Task to complete
From the first line of the data below, repeat each line exactly until you reach the line with "return mb.obj('guy_wires',[M_dark],parent)"; include that line too.

Dataset content
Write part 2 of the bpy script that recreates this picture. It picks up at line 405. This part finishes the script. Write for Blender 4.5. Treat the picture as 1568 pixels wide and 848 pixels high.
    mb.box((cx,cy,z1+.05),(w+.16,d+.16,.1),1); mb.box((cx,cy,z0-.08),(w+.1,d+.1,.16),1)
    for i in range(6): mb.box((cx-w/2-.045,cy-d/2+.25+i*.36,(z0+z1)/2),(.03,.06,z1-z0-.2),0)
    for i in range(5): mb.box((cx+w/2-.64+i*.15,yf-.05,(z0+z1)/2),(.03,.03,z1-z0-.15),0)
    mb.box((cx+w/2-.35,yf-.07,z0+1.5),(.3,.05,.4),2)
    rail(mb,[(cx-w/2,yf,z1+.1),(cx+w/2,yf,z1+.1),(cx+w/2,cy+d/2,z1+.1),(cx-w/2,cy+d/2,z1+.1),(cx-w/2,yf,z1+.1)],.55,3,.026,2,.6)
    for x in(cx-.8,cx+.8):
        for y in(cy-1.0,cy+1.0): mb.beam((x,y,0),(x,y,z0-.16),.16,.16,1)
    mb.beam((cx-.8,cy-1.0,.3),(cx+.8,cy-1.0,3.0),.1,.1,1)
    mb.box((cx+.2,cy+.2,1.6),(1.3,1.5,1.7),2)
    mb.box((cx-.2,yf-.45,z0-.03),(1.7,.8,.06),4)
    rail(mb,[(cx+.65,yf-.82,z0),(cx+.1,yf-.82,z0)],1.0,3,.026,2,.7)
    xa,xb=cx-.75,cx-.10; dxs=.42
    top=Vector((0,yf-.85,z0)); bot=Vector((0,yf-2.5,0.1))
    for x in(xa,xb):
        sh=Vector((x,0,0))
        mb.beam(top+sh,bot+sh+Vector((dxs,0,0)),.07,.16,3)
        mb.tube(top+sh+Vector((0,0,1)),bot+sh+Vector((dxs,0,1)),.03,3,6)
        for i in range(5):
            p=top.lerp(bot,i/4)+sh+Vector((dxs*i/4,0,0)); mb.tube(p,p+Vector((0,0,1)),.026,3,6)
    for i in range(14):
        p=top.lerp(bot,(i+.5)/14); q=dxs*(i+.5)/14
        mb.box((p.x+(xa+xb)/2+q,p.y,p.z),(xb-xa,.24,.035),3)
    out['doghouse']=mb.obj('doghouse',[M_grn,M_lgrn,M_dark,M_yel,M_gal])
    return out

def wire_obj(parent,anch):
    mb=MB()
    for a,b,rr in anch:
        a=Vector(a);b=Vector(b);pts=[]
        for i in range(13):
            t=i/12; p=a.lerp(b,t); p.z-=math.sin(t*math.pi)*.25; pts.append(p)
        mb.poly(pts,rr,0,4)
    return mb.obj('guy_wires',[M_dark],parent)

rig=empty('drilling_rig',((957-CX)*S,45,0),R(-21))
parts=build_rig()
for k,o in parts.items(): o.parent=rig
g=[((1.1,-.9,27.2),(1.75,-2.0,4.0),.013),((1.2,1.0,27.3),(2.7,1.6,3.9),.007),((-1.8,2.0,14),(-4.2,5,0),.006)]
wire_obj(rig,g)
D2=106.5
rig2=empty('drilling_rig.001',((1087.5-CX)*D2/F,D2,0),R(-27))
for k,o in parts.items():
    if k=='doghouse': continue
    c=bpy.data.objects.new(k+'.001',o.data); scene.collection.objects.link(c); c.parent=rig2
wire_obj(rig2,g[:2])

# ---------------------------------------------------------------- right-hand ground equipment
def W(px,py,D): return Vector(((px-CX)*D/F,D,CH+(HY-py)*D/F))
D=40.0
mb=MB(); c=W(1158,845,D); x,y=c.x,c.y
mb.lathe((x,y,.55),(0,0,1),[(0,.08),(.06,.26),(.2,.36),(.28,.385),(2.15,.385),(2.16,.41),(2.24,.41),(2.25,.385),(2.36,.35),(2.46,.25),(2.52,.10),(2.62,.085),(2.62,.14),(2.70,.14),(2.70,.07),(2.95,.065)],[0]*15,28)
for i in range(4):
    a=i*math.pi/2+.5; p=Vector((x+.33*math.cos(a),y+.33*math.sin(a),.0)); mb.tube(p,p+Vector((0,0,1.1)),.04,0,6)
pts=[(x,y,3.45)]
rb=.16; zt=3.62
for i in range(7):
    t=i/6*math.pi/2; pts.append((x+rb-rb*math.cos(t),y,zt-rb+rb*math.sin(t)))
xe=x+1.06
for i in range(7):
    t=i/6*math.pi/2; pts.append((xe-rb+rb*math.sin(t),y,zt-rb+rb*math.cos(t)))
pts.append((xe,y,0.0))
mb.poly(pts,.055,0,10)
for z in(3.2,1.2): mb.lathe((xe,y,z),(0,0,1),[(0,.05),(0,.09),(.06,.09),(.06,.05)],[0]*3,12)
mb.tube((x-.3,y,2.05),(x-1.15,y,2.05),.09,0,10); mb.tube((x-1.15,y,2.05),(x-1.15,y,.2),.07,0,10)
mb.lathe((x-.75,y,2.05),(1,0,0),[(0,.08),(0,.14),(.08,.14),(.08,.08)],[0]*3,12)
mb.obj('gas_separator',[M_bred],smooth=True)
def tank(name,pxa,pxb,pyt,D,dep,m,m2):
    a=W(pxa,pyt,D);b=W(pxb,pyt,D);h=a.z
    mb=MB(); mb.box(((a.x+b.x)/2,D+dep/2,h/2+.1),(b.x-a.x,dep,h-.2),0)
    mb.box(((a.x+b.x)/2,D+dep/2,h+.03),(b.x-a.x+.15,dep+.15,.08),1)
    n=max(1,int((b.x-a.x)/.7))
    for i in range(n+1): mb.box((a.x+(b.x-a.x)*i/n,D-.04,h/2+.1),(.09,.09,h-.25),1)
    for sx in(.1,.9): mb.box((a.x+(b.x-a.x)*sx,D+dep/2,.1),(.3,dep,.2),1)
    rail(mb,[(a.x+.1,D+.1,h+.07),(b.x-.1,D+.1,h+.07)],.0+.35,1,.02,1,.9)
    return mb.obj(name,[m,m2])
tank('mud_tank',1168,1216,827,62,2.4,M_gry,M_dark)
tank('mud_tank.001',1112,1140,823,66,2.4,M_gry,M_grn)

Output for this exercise
Write part 2 of the bpy script that recreates this picture. It picks up at line 405. This part finishes the script. Write for Blender 4.5. Treat the picture as 1568 pixels wide and 848 pixels high.
    mb.box((cx,cy,z1+.05),(w+.16,d+.16,.1),1); mb.box((cx,cy,z0-.08),(w+.1,d+.1,.16),1)
    for i in range(6): mb.box((cx-w/2-.045,cy-d/2+.25+i*.36,(z0+z1)/2),(.03,.06,z1-z0-.2),0)
    for i in range(5): mb.box((cx+w/2-.64+i*.15,yf-.05,(z0+z1)/2),(.03,.03,z1-z0-.15),0)
    mb.box((cx+w/2-.35,yf-.07,z0+1.5),(.3,.05,.4),2)
    rail(mb,[(cx-w/2,yf,z1+.1),(cx+w/2,yf,z1+.1),(cx+w/2,cy+d/2,z1+.1),(cx-w/2,cy+d/2,z1+.1),(cx-w/2,yf,z1+.1)],.55,3,.026,2,.6)
    for x in(cx-.8,cx+.8):
        for y in(cy-1.0,cy+1.0): mb.beam((x,y,0),(x,y,z0-.16),.16,.16,1)
    mb.beam((cx-.8,cy-1.0,.3),(cx+.8,cy-1.0,3.0),.1,.1,1)
    mb.box((cx+.2,cy+.2,1.6),(1.3,1.5,1.7),2)
    mb.box((cx-.2,yf-.45,z0-.03),(1.7,.8,.06),4)
    rail(mb,[(cx+.65,yf-.82,z0),(cx+.1,yf-.82,z0)],1.0,3,.026,2,.7)
    xa,xb=cx-.75,cx-.10; dxs=.42
    top=Vector((0,yf-.85,z0)); bot=Vector((0,yf-2.5,0.1))
    for x in(xa,xb):
        sh=Vector((x,0,0))
        mb.beam(top+sh,bot+sh+Vector((dxs,0,0)),.07,.16,3)
        mb.tube(top+sh+Vector((0,0,1)),bot+sh+Vector((dxs,0,1)),.03,3,6)
        for i in range(5):
            p=top.lerp(bot,i/4)+sh+Vector((dxs*i/4,0,0)); mb.tube(p,p+Vector((0,0,1)),.026,3,6)
    for i in range(14):
        p=top.lerp(bot,(i+.5)/14); q=dxs*(i+.5)/14
        mb.box((p.x+(xa+xb)/2+q,p.y,p.z),(xb-xa,.24,.035),3)
    out['doghouse']=mb.obj('doghouse',[M_grn,M_lgrn,M_dark,M_yel,M_gal])
    return out

def wire_obj(parent,anch):
    mb=MB()
    for a,b,rr in anch:
        a=Vector(a);b=Vector(b);pts=[]
        for i in range(13):
            t=i/12; p=a.lerp(b,t); p.z-=math.sin(t*math.pi)*.25; pts.append(p)
        mb.poly(pts,rr,0,4)
    return mb.obj('guy_wires',[M_dark],parent)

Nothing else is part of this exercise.